Nomani, once a keen soccer player who now prefers reading and playing chess, has worked at GASC for more than 30 years. As vice chairman since 2009 he leads a dealing room where specialist staff cover every region from which Egypt buys wheat around the clock.
“They live according to the timings of the countries they cover. Some come very early, some later, some stay at night till the exchange in question closes,” he said.
GASC announces it is seeking wheat late at night in Egypt and decides about its purchases the following afternoon. Once Nomani has reviewed the bids GASC announces its purchases, making a burst of headlines on the terminals of Reuters and other news agencies.
Some people criticize this system, saying that Japan for example has a better model in holding tenders on a set day each week. Nomani defends GASC’s method, explaining that Japan buys smaller quantities than Egypt and seeks a different quality.

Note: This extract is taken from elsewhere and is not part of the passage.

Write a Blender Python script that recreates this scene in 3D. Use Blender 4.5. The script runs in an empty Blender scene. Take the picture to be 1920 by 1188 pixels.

Some traders worry that the vastly experienced Nomani could be swept away in Egypt’s revolutionary fervor, although there is no imminent sign of that.
“I would hate to see him go or be replaced by someone who doesn’t have his background in dealing with the organization and what it involves,” another Cairo-based trader said said.
Nomani himself is sanguine, saying even if he were to go GASC’s work would not be disrupted.
“Even if change arrives to my own position, there are fixed files I would give to the next person, as well as all my experiences and all the market directions because Egypt is going through change,” he said.
However, Nomani seems well-suited to navigate difficult waters, with his inside knowledge of GASC accumulated since he joined in 1979 as the head of a research unit.
Nomani and his team at GASC have snapped up almost seven months’ wheat stocks for Egypt, buying more than 1 million tonnes last month alone, mostly from that region.
He seems unflappable even as global markets grapple with worries about exports from Black Sea nations suffering drought such as Ukraine and Russia, Egypt’s top supplier.
“A commodity like wheat transcends all political and ideological differences,” he said. “Dealings here are at the human level.”